Buying is difficult in B2B – not selling
Selling is often perceived as difficult, particularly the sales of solutions to B2B buyers. But a recent Gartner study tells us bluntly otherwise.
Selling is often perceived as difficult, particularly the sales of solutions to B2B buyers. Failure on the part of sellers to communicate enough value is often considered the main culprit here. But a recent Gartner study tells us bluntly otherwise: it is the difficulty buyers experience when purchasing solutions that poses most of the problems in the process.
Online reduced sellers’ access to customers
As sales have gone increasingly online in B2B, buyers have a lot more information in their hands on solutions to solve their problems.
At the same time, buyers find it attractive to gather information independently. After all, salesmen are still seen as providing potentially biased opinions, so interference from them is often avoided early on.
This comes at the expense of the time buyers have for direct discussions with sellers. Gartner finds that these days, B2B buyers spend only 17% of their time meeting with potential suppliers when considering a purchase. When there are multiple suppliers competing‚ the amount of time can drop to only 5% or 6% per supplier.
More information, more solutions – and bigger buying teams
Depending on the purpose of the solution, there is usually an increasing number of alternatives for buyers to choose from as new technologies, products, suppliers and services emerge. According to Gartner, the buying group for a complex B2B solution now involves typically six to 10 decision-makers (or close to six participants in average, says another study buy G2 and PandaDoc).
Each participant brings on the table personal opinions based on information gathered individually. Reaching consensus can carry a heavy toll: more than three-quarters of the customers Gartner surveyed described their purchase process as very complex or difficult.
Buying: a series of jobs to do
The abundance of information online has changed the buying journey radically. Customers do it much less as a linear process.
Instead, customers go through several overlapping tasks or “buying jobs” in the buying process. According to Gartner, these are:
- Problem identification. “We need to do something.”
- Solution exploration. “What’s out there to solve our problem?”

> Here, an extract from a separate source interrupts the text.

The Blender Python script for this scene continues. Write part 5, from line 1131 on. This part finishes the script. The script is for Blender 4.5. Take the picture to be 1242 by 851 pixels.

- Requirements building. “What exactly do we need the purchase to do?”
- Supplier selection. “Does this do what we want it to do?”
- Validation. “We think we know the right answer, but we need to be sure.”
- Consensus creation. “We need to get everyone on board.”
Customer journey – or a buying maze?
Throughout the entire buying process, customers simultaneously address validation and consensus creation. Even phases through problem identification, solution exploration, requirements building and supplier selection are likely to often overlap, although they may at first look sequential.
For example, requirements building may reveal new needs, which then triggers additional exploration of solutions. Solution exploration, then, can even initiate the need for better identification of the problem.
Indeed, Gartner illustrates the B2B buying journey rather as a search through a maze:
Sales and marketing must operate in parallel, not serially
Sales and marketing teams are typically organized in serial fashion around a funnel. Marketing generates demand, then nurtures it with care, usually through digital channels. Finally, the most qualified of opportunities are handed to sales for in-person pursuit.
For customers, however, the linear funnel does not exist. Rather, they use both digital and in-person channels to complete each of the buying jobs simultaneously.
In today’s world of B2B buying, there is no handoff from digital to in-person. A serial process has given way to a few parallel ones.
From sales rep to buying guide
How to win in this B2B buying environment? Gartner says that the answer is in “buyer enablement” — the provisioning of information to customers in a way that enables them complete each buying job. To do this:
- Guide your customer through the buying journey. Warn about possible mistakes and areas of confusion based on your earlier experience. If possible, help define the buying process and the participants in advance.
- Give the information your customer needs right when they need it. Ensure that it is easy to find and pass on at any moment from your CRM to documents and channels.
- Record, redline and keep track of every detail and change during the process. Make it easy using an online collaborative platform and the standard sales documents: request for information/proposal (RFI/RFP), offer/proposal and above all, the final contract.